Exercise task: Extract, in full, the lines below, beginning at the first and ending with the line that contains "lv.build('lever', M['faucet'], fa, 0.005, 3)". Pictures do not belong in the copy.

>> start Exercise inputs

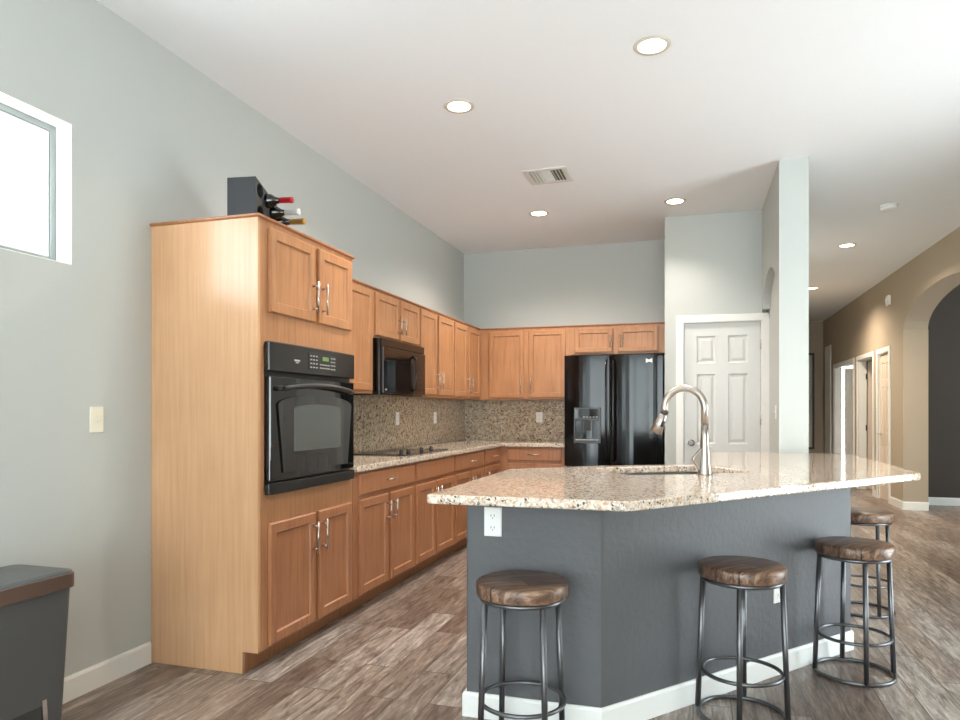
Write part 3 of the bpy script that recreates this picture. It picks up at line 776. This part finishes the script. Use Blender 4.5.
MB().tube([nb, nb + tdir * 0.03], [0.008, 0.009], 10).build('spray_button', M['slot'], hd)
lvd = Matrix.Rotation(math.atan2(-0.295, -0.955), 4, 'Z')
lv = MB().prism([(0.020, 0.012), (0.030, 0.020), (0.062, 0.072), (0.056, 0.084), (0.020, 0.128), (0.016, 0.120)], [], -0.010, 0.010, 'xz').xf(lvd)
lv.build('lever', M['faucet'], fa, 0.005, 3)


# ------------------------------------------------------------------ stools
def make_stool():
    r = thing('bar_stool', '', 'stool')
    MB().lathe([(0.150, 0.5740), (0.167, 0.5750), (0.1705, 0.5800), (0.1715, 0.6160), (0.168, 0.6230), (0.160, 0.6270), (0.02, 0.6270)], 56).build('seat', M['seat'], r)
    MB().circle((0, 0, 0.5645), 0.152, 0.009, 48, 10).build('seat_ring', M['steel'], r)
    for k in range(4):
        a = math.pi / 2 * k
        MB().tube([(0.153 * math.cos(a), 0.153 * math.sin(a), 0.559), (0.174 * math.cos(a), 0.174 * math.sin(a), 0.012)], 0.0113, 12).build('leg', M['steel'], r)
    MB().circle((0, 0, 0.185), 0.156, 0.008, 48, 10).build('foot_ring', M['steel'], r)
    MB().circle((0, 0, 0.0095), 0.170, 0.009, 48, 10).build('base_ring', M['steel'], r)
    return r


def copy_tree(o, parent=None):
    c = o.copy(); COL.objects.link(c)
    if parent: c.parent = parent
    for ch in [k for k in o.children]: copy_tree(ch, c)
    return c


proto = make_stool()
SP = [((-0.606, 2.495), 24.5 + 17.15, 32, 'round wood bar stool in front of the white outlet, nearest the island front corner'),
      ((0.192, 3.030), -23.7 + 17.15, 52, 'wooden bar stool in the middle of the angled island face, before its low outlet'),
      ((0.735, 3.681), -11.2 + 17.15, 58, 'wooden bar stool by the far right end of the angled island face'),
      ((1.022, 4.86), 1 + 17.15, 20, 'wooden bar stool half hidden behind the island end under the right overhang')]
for i, ((x_, y_), th, sg, lb) in enumerate(SP):
    s = proto if i == 0 else copy_tree(proto)
    s.location = (x_, y_, 0); s.rotation_euler = (0, 0, R(th)); tag(s, lb, 'stool', 'round wooden bar stools at the island')
    for ch in s.children:
        if ch.name.split('.')[0] == 'seat': ch.rotation_euler = (0, 0, R(sg - th))


# ------------------------------------------------------------------ small fixtures
def wall_plate(name, label, cat, loc, rz, kind='outlet', m=None, group=None, w=0.074, h=0.118):
    """plate facing local -y"""
    r = thing(name, label, cat, loc=loc, rz=rz, group=group)
    m = m or M['plate']
    MB().panel(-w / 2, w / 2, -h / 2, h / 2, [(0, -0.0005), (0, -0.003), (0.003, -0.006)]).build('cover_plate', m, r)
    if kind == 'outlet':
        for z in (-0.024, 0.024):
            sck = MB().prism(rrect(-0.017, 0.017, z - 0.015, z + 0.015, 0.01), [], -0.0075, -0.0062, 'xz').build('socket', m, r)
            MB().box(-0.008, -0.0055, -0.0082, -0.0076, z - 0.002, z + 0.007).box(0.0055, 0.008, -0.0082, -0.0076, z - 0.002, z + 0.007).box(-0.002, 0.002, -0.0082, -0.0076, z - 0.010, z - 0.006).build('slot', M['slot'], sck)
    else:
        tg = 2 if w > 0.1 else 1
        for k in range(tg):
            xx = (k - (tg - 1) / 2) * 0.046
            MB().box(xx - 0.005, xx + 0.005, -0.016, -0.0062, -0.004, 0.018).build('toggle', m, r)
    return r


OG = 'white electrical outlets'
wall_plate('outlet', 'white outlet on the grey island front just under the granite edge', 'outlet', (-0.778, 2.7015, 0.803), 0)
dang = math.atan2(4.055 - 2.702, 0.805 + 0.333)
tt = 0.64
wall_plate('outlet', 'white outlet low on the angled island face behind the middle bar stool', 'outlet', (-0.341 + 1.138 * tt + 0.0008, 2.702 + 1.353 * tt - 0.0008, 0.40), dang)
wall_plate('outlet', 'white outlet on the left-wall backsplash above the middle of the cooktop', 'outlet', (WL + 0.0195, 5.775, 1.19), R(90), group='outlets on the backsplash')
wall_plate('outlet', 'white outlet on the left-wall backsplash nearer the inside corner', 'outlet', (WL + 0.0195, 6.735, 1.19), R(90), group='outlets on the backsplash')
wall_plate('outlet', 'white outlet on the back-wall backsplash left of the refrigerator', 'outlet', (-1.675, YB - 0.0195, 1.19), 0, group='outlets on the backsplash')
wall_plate('light_switch', 'ivory light switch plate on the grey left wall beside the tall cabinet', 'switch', (WL + 0.0005, 2.48, 1.215), R(90), 'switch', M['ivory'])
wall_plate('light_switch', 'white light switch on the wall right of the pantry door', 'switch', (0.6695, 6.27, 1.25), R(-90), 'switch')

# recessed ceiling lights
LP = [((-0.2, 3.62), 'recessed ceiling light nearest the camera, above the island'), ((-1.366, 3.99), 'recessed ceiling light left of the vent, over the tall oven cabinet side'),
      ((-1.383, 6.36), 'recessed ceiling light beyond the vent in front of the back wall'), ((-0.152, 6.35), 'recessed ceiling light in front of the pantry door wall'),
      ((1.648, 8.6), 'recessed ceiling light in the hallway, nearer of the two beside the smoke detector'), ((1.715, 11.42), 'recessed ceiling light deep in the hallway, half hidden by the column')]


def downlight(x, y, label, power, col, size=150):
    r = thing('ceiling_light', label, 'ceiling light', loc=(x, y, CEIL), group='recessed ceiling lights')
    MB().lathe([(0.068, -0.001), (0.092, -0.001), (0.094, -0.004), (0.088, -0.009), (0.070, -0.006)], 40, cap0=False, cap1=False).rings([[(0.07 * math.cos(2 * math.pi * i / 40), 0.07 * math.sin(2 * math.pi * i / 40), z) for i in range(40)] for z in (-0.006, -0.0005)], False, False).build('trim_ring', M['trimring'], r)
    MB().lathe([(0.069, -0.0015), (0.068, -0.005), (0.03, -0.0065), (0.005, -0.007)], 32).build('lens', M['lamp'], r)
    l = bpy.data.lights.new('bulb', 'SPOT'); l.energy = power; l.color = col; l.spot_size = R(size); l.spot_blend = 0.8; l.shadow_soft_size = 0.06
    o = bpy.data.objects.new('bulb', l); COL.objects.link(o); o.parent = r; o.location = (0, 0, -0.03)
    return r


for i, ((x, y), lb) in enumerate(LP):
    downlight(x, y, lb, (100, 100, 145, 42, 230, 190)[i], (1.0, 0.91, 0.81) if i < 4 else (1.0, 0.84, 0.66), (150, 150, 150, 118, 150, 150)[i])

# ceiling vent
vt = thing('ceiling_vent', 'square white air vent grille on the ceiling between the recessed lights', 'vent', loc=(-1.093, 5.365, CEIL), rz=R(0))
h2 = 0.17
MB().prism(rect(-h2, h2, -h2, h2), [rect(-0.135, 0.135, -0.135, 0.135)], -0.012, -0.001).build('frame', M['vent'], vt, 0.003)
MB().box(-0.135, 0.135, -0.135, 0.135, -0.0025, -0.001).build('duct', M['ventdark'], vt)
for sx_ in (-1, 1):
    for k in range(4):
        x0 = sx_ * (0.045 + 0.026 * k)
        MB().prism([(x0, -0.003), (x0 + sx_ * 0.004, -0.003), (x0 + sx_ * 0.016, -0.014), (x0 + sx_ * 0.012, -0.014)], [], -0.134, 0.134, 'xz').build('slat', M['vent'], vt)
for k in range(5):
    y0_ = -0.12 + 0.05 * k
    MB().prism([(y0_, -0.003), (y0_ + 0.004, -0.003), (y0_ + 0.022, -0.014), (y0_ + 0.018, -0.014)], [], -0.04, 0.04, 'yz').build('slat', M['vent'], vt)

sm = thing('smoke_detector', 'round white smoke detector on the ceiling near the hallway arch', 'smoke detector', loc=(1.692, 7.05, CEIL))
MB().lathe([(0.075, -0.001), (0.075, -0.012), (0.07, -0.014)], 36).build('mount', M['plate'], sm)
MB().lathe([(0.068, -0.0141), (0.070, -0.03), (0.056, -0.042), (0.02, -0.046)], 36).build('cover', M['plate'], sm)
al = thing('alarm_sounder', 'small white alarm sounder high on the hall wall left of the arch', 'alarm', loc=(XH, 10.68, 2.775), rz=R(-90))
MB().prism(rrect(-0.07, 0.07, -0.07, 0.07, 0.03), [], -0.03, -0.0005, 'xz').build('housing', M['plate'], al, 0.008)
MB().lathe([(0.04, -0.0302), (0.035, -0.045), (0.015, -0.05)], 24, axis='y').build('dome', M['plate'], al)

struct('light_patch_panel', MB().box(XH - 0.022, XH - 0.0005, 14.82, 15.38, 0.0, 2.56), M['white'], None, 0.008)  # pale panel standing in for a soft strip of light on the wall
# picture on the hall end wall
pf = thing('picture_frame', 'tall dark frame of stacked pale prints on the hall end wall, cut by the column', 'picture', loc=(1.98, YE - 0.001, 1.20))
MB().prism(rect(-0.42, 0.42, -0.72, 1.27), [rect(-0.38, 0.38, -0.68, 1.23)], -0.03, -0.001, 'xz').build('frame', M['frame'], pf)
for k in range(4):
    MB().box(-0.375, 0.375, -0.02, -0.004, -0.675 + k * 0.478, -0.675 + k * 0.478 + 0.465).build('print', M['art'], pf)

# trash can
tr = thing('trash_can', 'charcoal plastic trash can with a bronze rim against the left wall', 'trash can', loc=(-2.362, 1.70, 0))


def tl(z, hx, hy, r): return [(a, b, z) for a, b in rrect(-hx, hx, -hy, hy, r, 6)]


MB().rings([tl(0, 0.118, 0.300, 0.035), tl(0.02, 0.121, 0.303, 0.035), tl(0.60, 0.145, 0.325, 0.035)]).build('body', M['trash'], tr)
MB().rings([tl(0.598, 0.147, 0.327, 0.035), tl(0.598, 0.156, 0.336, 0.04), tl(0.652, 0.156, 0.336, 0.04), tl(0.652, 0.149, 0.329, 0.036)]).build('rim_band', M['copper'], tr, 0.003)
MB().rings([tl(0.6525, 0.153, 0.333, 0.04), tl(0.660, 0.150, 0.330, 0.04), tl(0.664, 0.135, 0.315, 0.04), tl(0.666, 0.08, 0.26, 0.04)]).build('lid', M['trashlid'], tr)
MB().prism([(0.10, 0.012), (0.1235, 0.012), (0.1310, 0.195), (0.10, 0.195)], [], -0.24, 0.1995, 'xz').build('pedal_recess', M['slot'], tr)
MB().prism([(0.10, 0.012), (0.150, 0.012), (0.134, 0.215), (0.10, 0.215)], [], 0.200, 0.218, 'xz').build('pedal_bracket', M['chrome'], tr)


# wine rack and bottles
RK = R(9)
wr = thing('wine_rack', 'black wedge-shaped wine rack on top of the tall maple cabinet', 'wine rack', loc=(-2.10, 2.98, HTT + 0.0155), rz=RK)
B = [(0.135, 0.165, 'red'), (0.222, 0.118, 'silver'), (0.288, 0.088, 'gold')]
prof = [(0.0, 0.0), (0.33, 0.0), (0.33, 0.145), (0.0, 0.243)]
holes = []
for cy, cz_, rr in ((0.05, 0.185, 0.036), (0.055, 0.075, 0.036), (0.130, 0.158, 0.038), (0.125, 0.045, 0.034), (0.195, 0.114, 0.0375), (0.262, 0.082, 0.0365), (0.19, 0.031, 0.026), (0.27, 0.022, 0.018)):
    holes.append([(cy + rr * math.cos(-2 * math.pi * i / 24), cz_ + rr * math.sin(-2 * math.pi * i / 24)) for i in range(24)])
MB().prism(prof, holes, -0.152, 0.0, 'yz').build('rack_block', M['rack'], wr)


def bottle(cy, z, foil, label, tip):
    r = thing('wine_bottle', label, 'bottle', loc=(-2.10 - cy * math.sin(RK), 2.98 + cy * math.cos(RK), HTT + 0.0155 + z), rz=RK, group='wine bottles in the rack')
    MB().lathe([(0.030, -0.17), (0.0355, -0.165), (0.036, -0.16), (0.036, 0.01), (0.033, 0.028), (0.018, 0.05), (0.0145, 0.065), (0.0145, 0.07)], 28, axis='x').build('glass_body', M['bottle'], r)
    MB().lathe([(0.0148, 0.0701), (0.0150, tip - 0.012), (0.0165, tip - 0.012), (0.0165, tip), (0.01, tip)], 24, axis='x').build('foil_capsule', M[foil], r)


bottle(0.130, 0.158, 'red', 'wine bottle with a red capsule, topmost in the rack', 0.140)
bottle(0.195, 0.114, 'silver', 'wine bottle with a white capsule lying in the rack', 0.150)
bottle(0.262, 0.082, 'gold', 'wine bottle with a gold capsule, lowest in the rack', 0.152)
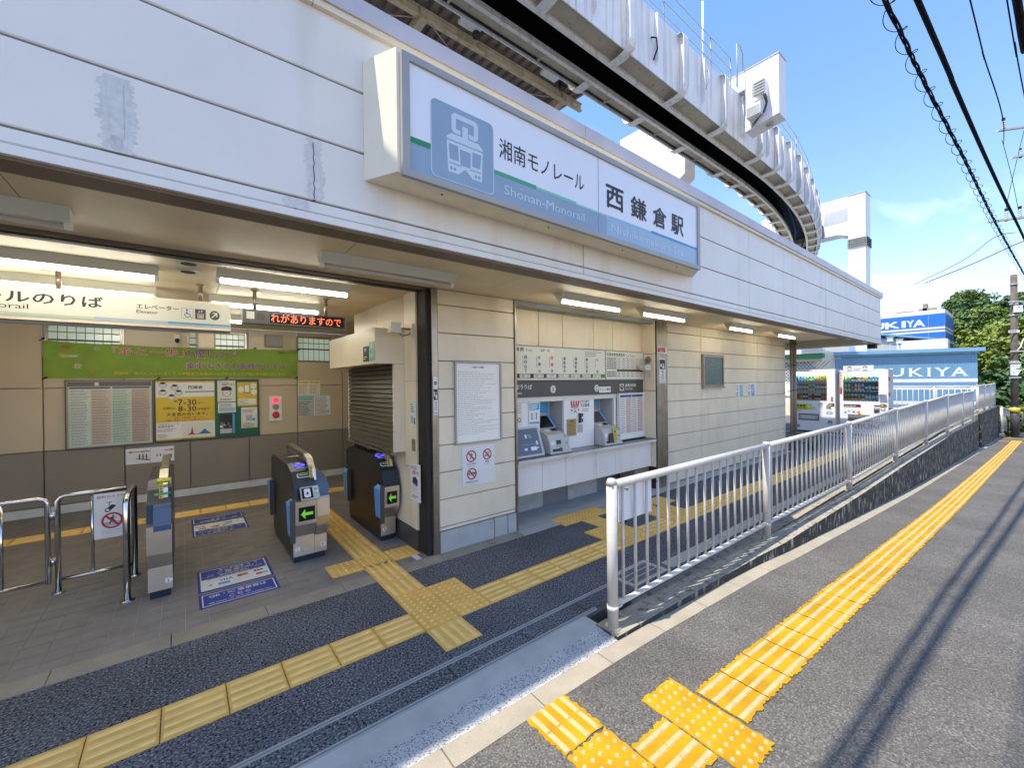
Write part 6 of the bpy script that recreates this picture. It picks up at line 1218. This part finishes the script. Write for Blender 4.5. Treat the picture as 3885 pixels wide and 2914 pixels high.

>> end Exercise inputs

Answer in full:
Write part 3 of the bpy script that recreates this picture. It picks up at line 776. This part finishes the script. Use Blender 4.5.
MB().tube([nb, nb + tdir * 0.03], [0.008, 0.009], 10).build('spray_button', M['slot'], hd)
lvd = Matrix.Rotation(math.atan2(-0.295, -0.955), 4, 'Z')
lv = MB().prism([(0.020, 0.012), (0.030, 0.020), (0.062, 0.072), (0.056, 0.084), (0.020, 0.128), (0.016, 0.120)], [], -0.010, 0.010, 'xz').xf(lvd)
lv.build('lever', M['faucet'], fa, 0.005, 3)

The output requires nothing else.